We conducted our audits in accordance with the standards of the Public Company Accounting Oversight Board
(United States). Those standards require that we plan and perform the audits to obtain reasonable assurance about
whether the financial statements are free of material misstatement and whether effective internal control over financial
reporting was maintained in all material respects. Our audits of the consolidated financial statements included
examining, on a test basis, evidence supporting the amounts and disclosures in the financial statements, assessing the
accounting principles used and significant estimates made by management, and evaluating the overall financial
statement presentation. Our audit of internal control over financial reporting included obtaining an understanding of
internal control over financial reporting, assessing the risk that a material weakness exists, and testing and evaluating
the design and operating effectiveness of internal control based on the assessed risk. Our audits also included
performing such other procedures as we considered necessary in the circumstances. We believe that our audits provide
a reasonable basis for our opinions.
A company’s internal control over financial reporting is a process designed to provide reasonable assurance regarding
the reliability of financial reporting and the preparation of financial statements for external purposes in accordance with
generally accepted accounting principles. A company’s internal control over financial reporting includes those policies
and procedures that (1) pertain to the maintenance of records that, in reasonable detail, accurately and fairly reflect the
transactions and dispositions of the assets of the company; (2) provide reasonable assurance that transactions are
recorded as necessary to permit preparation of financial statements in accordance with generally accepted accounting
principles, and that receipts and expenditures of the company are being made only in accordance with authorizations of
management and directors of the company; and (3) provide reasonable assurance regarding prevention or timely
detection of unauthorized acquisition, use, or disposition of the company’s assets that could have a material effect on
the financial statements.
Because of its inherent limitations, internal control over financial reporting may not prevent or detect misstatements.

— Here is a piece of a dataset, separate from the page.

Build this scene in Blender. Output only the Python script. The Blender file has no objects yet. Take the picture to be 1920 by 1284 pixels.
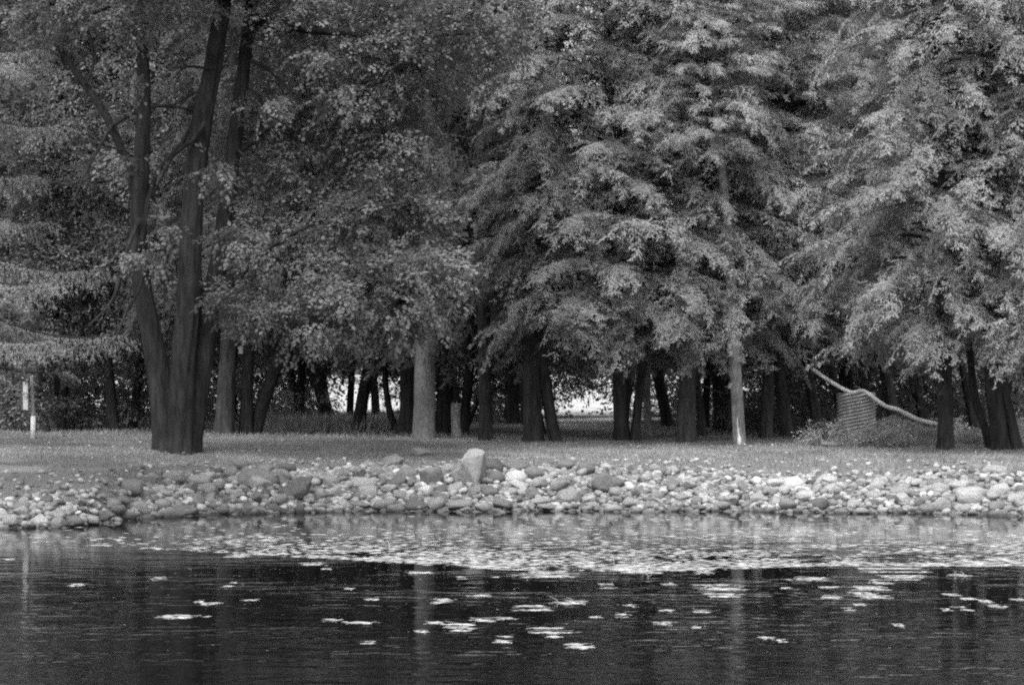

Also, projections of any evaluation of effectiveness to future periods are subject to the risk that controls may become
inadequate because of changes in conditions, or that the degree of compliance with the policies or procedures may
deteriorate.
In our opinion, the consolidated financial statements referred to above present fairly, in all material respects, the financial
position of CA, Inc. and subsidiaries as of March 31, 2009 and 2008, and the results of their operations and their cash
flows for each of the fiscal years in the three-year period ended March 31, 2009, in conformity with U.S. generally
accepted accounting principles. Also, in our opinion, the related consolidated financial statement schedule, when
considered in relation to the basic consolidated financial statements taken as a whole, presents fairly, in all material
respects, the information set forth therein.